Options for using your pension pot

You now have more choice and flexibility than ever before

Following changes introduced in April 2015, you now have more choice and flexibility than ever before over how and when you can take money from your pension pot. It’s important to take your time to understand your options and seek professional financial advice, as what you decide now will affect your retirement income for the rest of your life.

Taking your pension from April 2015
Changes introduced from April 2015 give you freedom over how you can use your pension pot(s) if you’re 55 or over and have a pension based on how much has been paid into your pot (a Defined Contribution scheme).

Whether you plan to retire fully, to cut back your hours gradually or to carry on working for longer, you can now tailor when and how you use your pension – and when you stop saving into it – to fit with your particular retirement journey.

Your options at a glance

Leave your pension pot untouched
You may be able to delay taking your pension until a later date. Your pot then continues to grow tax-free, potentially providing more income once you access it.

Use your pot to buy a guaranteed income for life – an annuity
You can choose to take up to 25% of your pot as a one-off tax-free lump sum, then convert the rest into a taxable income for life called an ‘annuity’. There are different lifetime annuity options and features to choose from that affect how much income you would get.

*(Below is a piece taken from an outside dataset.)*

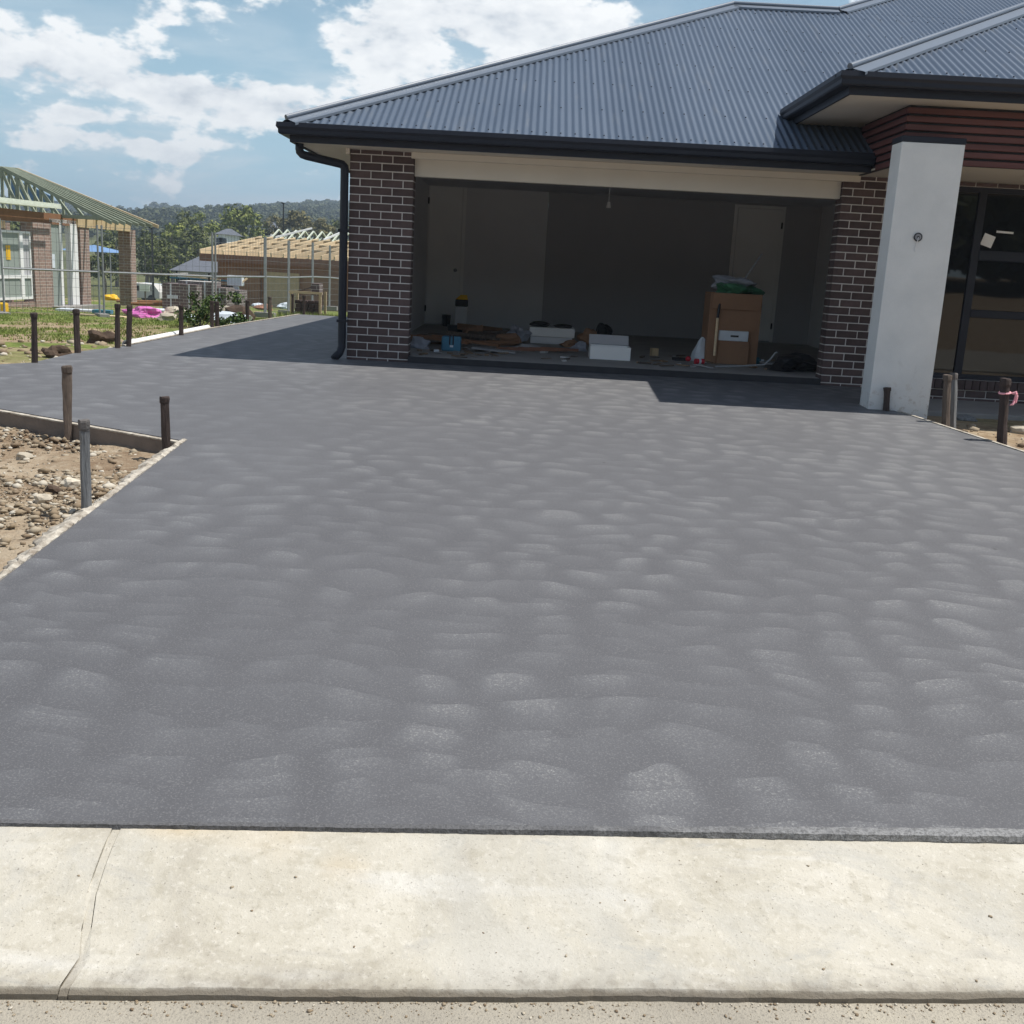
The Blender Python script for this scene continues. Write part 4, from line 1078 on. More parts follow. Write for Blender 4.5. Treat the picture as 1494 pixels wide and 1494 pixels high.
tree(235, 345, 44, 120, 'small shady tree above the grey tiled roof', 'leaf', 14)

tree(218, 338, 46, 125, 'dark tree behind the lamp post right of the brick portico', 'leaf', 21)
tree(236, 352, 40, 105, 'low dark tree above the left end of the grey tiled roof', 'leaf', 22)
tree(300, 348, 50, 115, 'shady tree above the right end of the grey tiled roof', 'leaf', 23)
tree(150, 350, 60, 110, 'shady tree low behind the portico opening', 'leaf', 24)
# wooded hills: one mass
rs = np.random.RandomState(77); protoV = []
for k in range(6):
    cs, rr = crown_points(rs, 1.0, .46, 13); protoV.append(leaf_quads(cs, rr, 18, .085, rs))
Vs = []
def put(x, y, h):
    v = protoV[rs.randint(6)].copy(); a = rs.uniform(0, 6.28); ca, sa = math.cos(a), math.sin(a); w = h*rs.uniform(.85, 1.35)
    Vs.append(np.c_[(v[:, 0]*ca-v[:, 1]*sa)*w+x, (v[:, 0]*sa+v[:, 1]*ca)*w+y, v[:, 2]*h+gz(x, y)-h*.18])
for i in range(3300):
    y = 330+570*rs.rand()**.75; az = rs.uniform(-.60, .02) if i % 8 else rs.uniform(-.75, .75)
    if math.sin(y*.013+az*9)*math.sin(az*23+y*.004) > .62: continue          # clearings
    put(y*math.tan(az), y, rs.uniform(4.5, 9))
for i in range(260):                                   # ridge line, uneven
    y = rs.uniform(900, 1010); az = rs.uniform(-.60, .0)
    put(y*math.tan(az), y, rs.uniform(5, 9) if math.sin(az*37)+math.sin(az*91) < .4 else rs.uniform(9, 17))
for i in range(260):                                   # trees beyond the lots across the street
    y = -rs.uniform(38, 70); put(rs.uniform(-40, 75), y, rs.uniform(7, 13))
Vv = np.concatenate(Vs); fo = npmesh('forest', Vv, np.arange(len(Vv)).reshape(-1, 4), 'leaf_far'); stuff(fo, 'wooded hills in the distance')

# ------------------------------------------------------------------ brick house under construction (left)
HB = Vector((at(52, 449, 29.5).x, 29.5, -.21)); P3 = atz(185, 444.6, -.21)
wd = Vector((P3.x-HB.x, P3.y-HB.y, 0)); WL = wd.length; wd.normalize(); wn_ = Vector((wd.y, -wd.x, 0))   # along wall / outwards
lh = thing('unfinished_house', 'unfinished pinkish brick house with bare green roof trusses', 'house', (HB.x, HB.y, -.21))
def spx(px, py=400):               # distance along the wall plane for a sighted column
    d = ray(px, py); o = Vector((0, 0, EYE))
    t_ = (HB-o).dot(wn_)/Vector((d.x, d.y, 0)).dot(wn_); q = o+d*t_
    return (q-HB).dot(wd), q.z
def wbox(mb, s0, s1, z0, z1, d0, d1):  # d measured inwards from wall face
    c = []
    for z in (z0, z1):
        for s_, d_ in ((s0, d0), (s1, d0), (s1, d1), (s0, d1)): c.append(HB + wd*s_ - wn_*d_ + Vector((0, 0, z - HB.z)))
    return mb.add(c, [(0, 3, 2, 1), (4, 5, 6, 7), (0, 1, 5, 4), (1, 2, 6, 5), (2, 3, 7, 6), (3, 0, 4, 7)])
zt = spx(62, 325)[1]
s = {k: spx(k)[0] for k in (0, 6, 33, 36, 48, 51, 77, 92, 95, 106, 116, 119, 132, 172, 191, 198)}
zb_ = -.25
def lpart(name, m, *boxes, parent=None):
    mb = MB()
    for b_ in boxes: wbox(mb, *b_)
    return mb.build(name, m, parent or lh)
lpart('brick_pier', 'brickwork_pink', (s[51], s[77], zb_, zt, 0, .35))
lpart('brick_pier', 'brickwork_pink', (s[119], s[132], zb_, zt, 0, .35))
lpart('brick_pier', 'brickwork_pink', (s[191], s[198]+.05, zb_, zt+.02, 0, .40))
lpart('window_base_wall', 'brickwork_pink', (s[0]-3.2, s[51]-.002, zb_, spx(30, 440)[1]-.02, .02, .25))
lpart('doorstep', 'slab', (s[77]-.1, s[132], zb_-.05, zb_+.12, -.4, .2))
lpart('footing', 'slab', (s[0]-3.2, s[51]+.3, zb_-.15, zb_+.03, -.25, .0))
# window
zw0, zw1, zwm = spx(30, 437)[1], spx(30, 337)[1], spx(30, 404)[1]
wm = lpart('window', 'pipe_white', (s[0]-1.6, s[48], zw0, zw0+.06, .02, .10), (s[0]-1.6, s[48], zw1-.06, zw1, .02, .10), (s[0]-1.6, s[48], zwm-.04, zwm+.04, .022, .098),
           (s[6]-.03, s[6]+.03, zw0+.06, zw1-.06, .021, .099), (s[33]-.05, s[36]+.02, zw0+.06, zw1-.06, .019, .101), (s[48]-.05, s[48]-.001, zw0+.06, zw1-.06, .021, .099))
lpart('pane', 'glass_pale', (s[0]-1.6, s[33], zwm+.045, zw1-.065, .055, .062), parent=wm)
lpart('pane', 'glass_pale', (s[0]-1.6, s[33], zw0+.065, zwm-.045, .055, .062), parent=wm)
lpart('pane', 'greywall', (s[36]+.03, s[48]-.06, zwm+.045, zw1-.065, .055, .062), parent=wm)
lpart('pane', 'glass_pale', (s[36]+.03, s[48]-.06, zw0+.065, zwm-.045, .055, .062), parent=wm)
q0, q1 = spx(13)[0], spx(19)[0]
lpart('sticker', 'yellow', (q0, q1, spx(16, 379)[1], spx(16, 358)[1], .040, .053), parent=wm)
# entry: sidelight, frame, dark doorway
zd0, zd1 = zb_+.12, spx(95, 326)[1]
dm_ = lpart('door_frame', 'pipe_white', (s[77], s[116], zd1, zd1+.10, .04, .14), (s[92]-.02, s[95], zd0, zd1, .04, .14), (s[106], s[116], zd0, zd1, .02, .18))
lpart('sidelight', 'glass_pale', (s[77], s[92]-.03, zd0, zd1, .08, .09), parent=dm_)
q0, q1 = spx(77)[0], spx(84)[0]
lpart('notice', 'bagwhite', (q0, q1, spx(80, 391)[1], spx(80, 371)[1], .06, .075), parent=dm_)
lpart('doorway_back', 'brown_board', (s[92], s[119], zb_, zd1, .95, 1.0))
# dark interior walls of the rest of the house
lpart('rear_wall', 'brickwork_dark', (s[0]-3.2, s[132], zb_, zt+.15, 5.8, 6.0))
lpart('house_side', 'brickwork_pink', (s[132]-.05, s[132]+.2, zb_, zt, 2.6, 5.8))
# lintels
lpart('lintel_beam', 'brown_board', (s[0]-3.2, s[119], zt-.02, zt+.28, .04, .16))
lpart('ply_beam', 'ply', (s[119]-.15, s[191], zt-.03, zt+.30, -.03, .12))
for xx in (s[119]+.3, s[132]+.25, s[132]+.75, s[132]+1.3): lpart('ply_seam', 'brown_board', (xx, xx+.02, zt-.03, zt+.30, -.034, -.031))
# trusses
for k in range(8):
    f_ = k/7; Yk = 30.8+.62*k
    tail = at(163+68*f_, 325+6*f_, Yk); top = at(2+24*f_, 245+2*f_, Yk+.9+.25*k)
    tr = MB(); tr.bar(tail, top, .045, .10)
    back = top + (top-tail); back.z = tail.z; tr.bar(top, back, .045, .10)
    b0 = tail.lerp(top, .10); b1 = back.lerp(top, .10); b0.z -= .02; b1.z = b0.z
    tr.bar(b0, b1, .05, .10)
    if k in (0, 3, 6):
        for g_ in (.30, .42, .50, .62):
            lo = b0.lerp(b1, g_); hi = tail.lerp(top, min(1, .10+.9*g_/.5)) if g_ <= .5 else back.lerp(top, min(1, .10+.9*(1-g_)/.5))
            tr.bar(lo, hi-Vector((0, 0, .05)), .06, .09)
            tr.bar(hi-Vector((0, 0, .08)), b0.lerp(b1, g_-.09), .05, .08)
    tr.build('roof_truss', 'green_pine' if k < 7 else 'cream_wood', lh)
bw = [at(16, 258, 37.5), at(74, 286, 37.5), at(74, 296, 37.5), at(16, 296, 37.5)]
MB().add(bw+[v+Vector((0, .05, 0)) for v in bw], [(0, 1, 2, 3), (7, 6, 5, 4), (0, 4, 5, 1), (1, 5, 6, 2), (2, 6, 7, 3), (3, 7, 4, 0)]).build('blue_sarking', 'blue_roof', lh)
# stack of green timber over the window
for k in range(6):
    a = HB + wd*(s[0]-1.8+.1*k) + wn_*(.45-.13*k); a.z = zt+.40+.05*(k % 3); b_ = HB + wd*(spx(70+6*(k % 3))[0]) + wn_*(.45-.13*k); b_.z = zt+.42+.05*(k % 3)
    MB().bar(a, b_, .06, .045).build('timber_length', 'mint' if k < 3 else 'green_pine', lh)
lpart('ceiling_frame', 'cream_wood', *[(s[0]-1.5+.12*k, s[0]-1.5+.12*k+.02, zw1+.04, zt-.03, .12, .16) for k in range(18)])

# ------------------------------------------------------------------ timber framed house (middle distance)
FB = 60.0; fl_, fr_ = at(291, 367, FB), at(520, 389, 55.5)
fh = thing('timber_framed_house', 'timber framed house with an open grid of pale rafters', 'house', (fl_.x, FB, -1.0))
ed = (fr_-fl_); ed.z = 0; EL = ed.length; ed.normalize(); en = Vector((-ed.y, ed.x, 0))      # en points away from camera
zE = at(330, 371, 59).z
def fpart(name, m, s0, s1, z0, z1, d0, d1):
    c = []
    for z in (z0, z1):
        for s_, d_ in ((s0, d0), (s1, d0), (s1, d1), (s0, d1)):
            v = fl_ + ed*s_ + en*d_; v.z = z; c.append(v)
    return MB().add(c, [(0, 3, 2, 1), (4, 5, 6, 7), (0, 1, 5, 4), (1, 2, 6, 5), (2, 3, 7, 6), (3, 0, 4, 7)]).build(name, m, fh)
fpart('front_wall', 'brown_board', .9, EL+4, -1.5, zE-.42, .6, .8)
fpart('fascia_beam', 'rust', 0, EL+4, zE-.42, zE-.02, .0, .12)
fpart('side_wall', 'brown_board', .55, .75, -1.5, zE-.4, .82, 7)
for k in range(3): fpart('wall_sheet', ('ply' if k == 1 else 'cardboard'), 1.5+2.6*k, 3.8+2.6*k, -1.4, zE-.8, .52, .58)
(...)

You can also choose to provide an income for life for a dependant or other beneficiary after you die.

Use your pot to provide a flexible retirement income – flexi-access drawdown With this option, you take up to 25% of your pension pot or of the amount you allocate for drawdown as a tax-free lump sum, then re-invest the rest into funds designed to provide you with a regular taxable income. You set the income you want, though this may be adjusted periodically depending on the performance of your investments. Unlike with a lifetime annuity, your income isn’t guaranteed for life – so you need to manage your investments carefully.

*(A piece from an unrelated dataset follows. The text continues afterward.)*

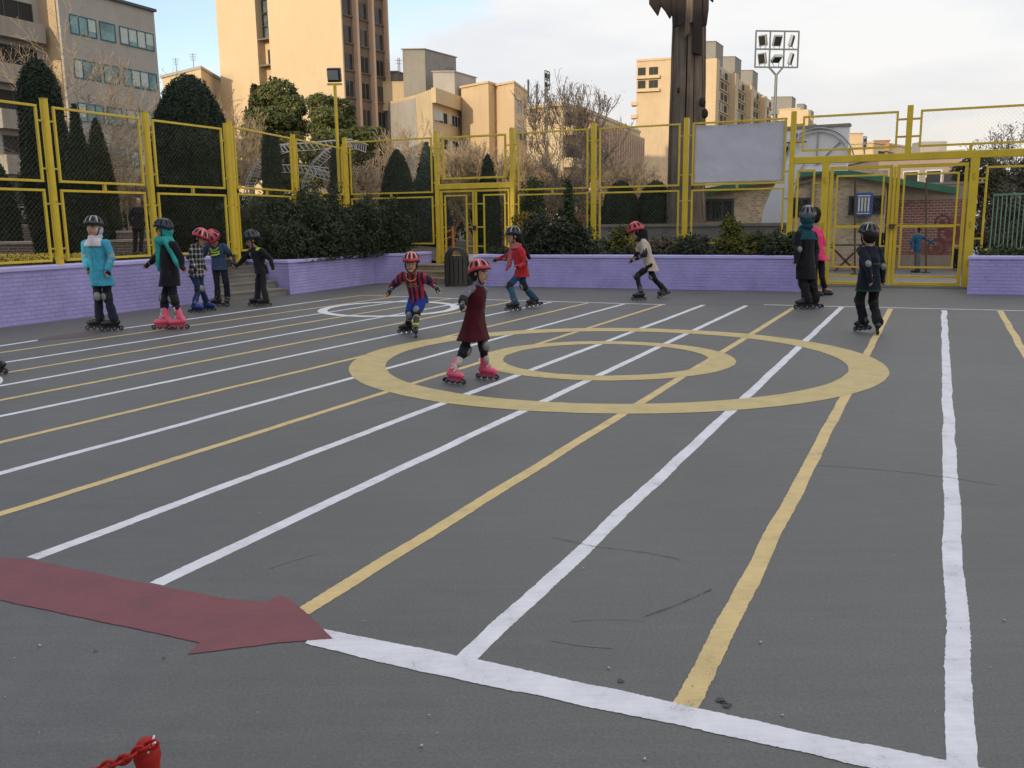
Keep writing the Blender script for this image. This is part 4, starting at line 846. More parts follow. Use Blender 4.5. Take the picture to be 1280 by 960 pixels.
def lug(root, A, D, x0, x1, zz, t=.03):
    mb = MB(); mb.bar(P3(A, D, x0, zz), P3(A, D, x1, zz), t); return mb.build('lug', M_YD, root)
def fence_bays(root, A, D, bays, ups, lows, zp0, zp1, pw, rnd):
    """bays: post positions; between posts an upper and a lower netting panel held by short lugs"""
    for s in bays: post(root, A, D, s, zp0, zp1, pw, rnd)
    for a, b in zip(bays, bays[1:]):
        g_ = pw / 2 + .085
        for (z0, z1) in (ups, lows):
            if z0 is None: continue
            f = frame_panel(root, A, D, a + g_, b - g_, z0, z1)
            for zz in (z0 + (z1 - z0) * .18, z1 - (z1 - z0) * .2):
                for (x0, x1) in ((a + pw / 2, a + g_), (b - g_, b - pw / 2)): lug(f, A, D, x0, x1, zz)
        if ups[0] and lows[0]:
            mb = MB(); mb.bar(P3(A, D, (a + b) / 2, lows[1] + .001), P3(A, D, (a + b) / 2, ups[0] - .001), .05, up=D); mb.build('tie', M_YD, root)
def spar(u, A, D, v=300):
    q = onwall(u, v, A, A + D); return (q - A).dot(D)
# left fence, standing on the left wall
D1 = (LB - LA).normalized(); nrm1 = Vector((-D1.y, D1.x, 0)); A1 = LA + nrm1 * .16; A1.z = 0
sp = [spar(u, A1, D1, v) for u, v in ((67, 250), (189, 240), (288, 240))]; gap = sp[1] - sp[0]
fl = thing('chain_link_fence', A1, 'yellow chain-link fence on top of the long left purple wall', 'fence', None)
fence_bays(fl, A1, D1, [sp[0] - gap * 1.02, sp[0], sp[1], sp[2]], (2.27, 3.50), (.97, 2.16), .921, 3.60, .13, True)
AR = Vector((-4.55, fence_y(-4.55), 0)); DR = Vector((1, -.44, 0)).normalized()
A2 = P3(A1, D1, sp[2], 0); D2 = (AR - A2); len2 = D2.length; D2.normalize(); s369 = spar(369, A2, D2, 230)
fm = thing('chain_link_fence', A2, 'yellow chain-link fence behind the dark shrubs, from the left stairs to the lamp post', 'fence')
fence_bays(fm, A2, D2, [.0 + .14, s369, len2 - .12], (2.30, 3.58), (.97, 2.2), .74, 3.66, .12, True)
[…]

Take small cash sums from your pot
You can use your existing pension pot to take cash as and when you need it and leave the rest untouched where it can continue to grow tax-free. For each cash withdrawal, the first 25% is tax-free and the rest counts as taxable income. There may be charges each time you make a cash withdrawal and/or limits on how many withdrawals you can make each year.

With this option your pension pot isn’t re-invested into new funds specifically chosen to pay you a regular income, and it won’t provide for a dependant after you die. There are also more tax implications to consider than with the previous two options.

Take your whole pot as cash
You could close your pension pot and take the whole amount as cash in one go if you wish. The first 25% will be tax-free and the rest will be taxed at your highest tax rate – by adding it to the rest of your income.

There are many risks associated with cashing in your whole pot. For example, it’s highly likely that you’ll be landed with a large tax bill – it won’t pay you or any dependant a regular income and, without very careful planning, you could run out of money and have nothing to live on in retirement.

Be sure to obtain professional financial advice before cashing in your entire pot.

Option combinations
You don’t have to choose one option when deciding how to access your pension – you can opt for a combination, and take cash and income at different times to suit your needs. You can also keep saving into a pension if you wish, and get tax relief up to age 75.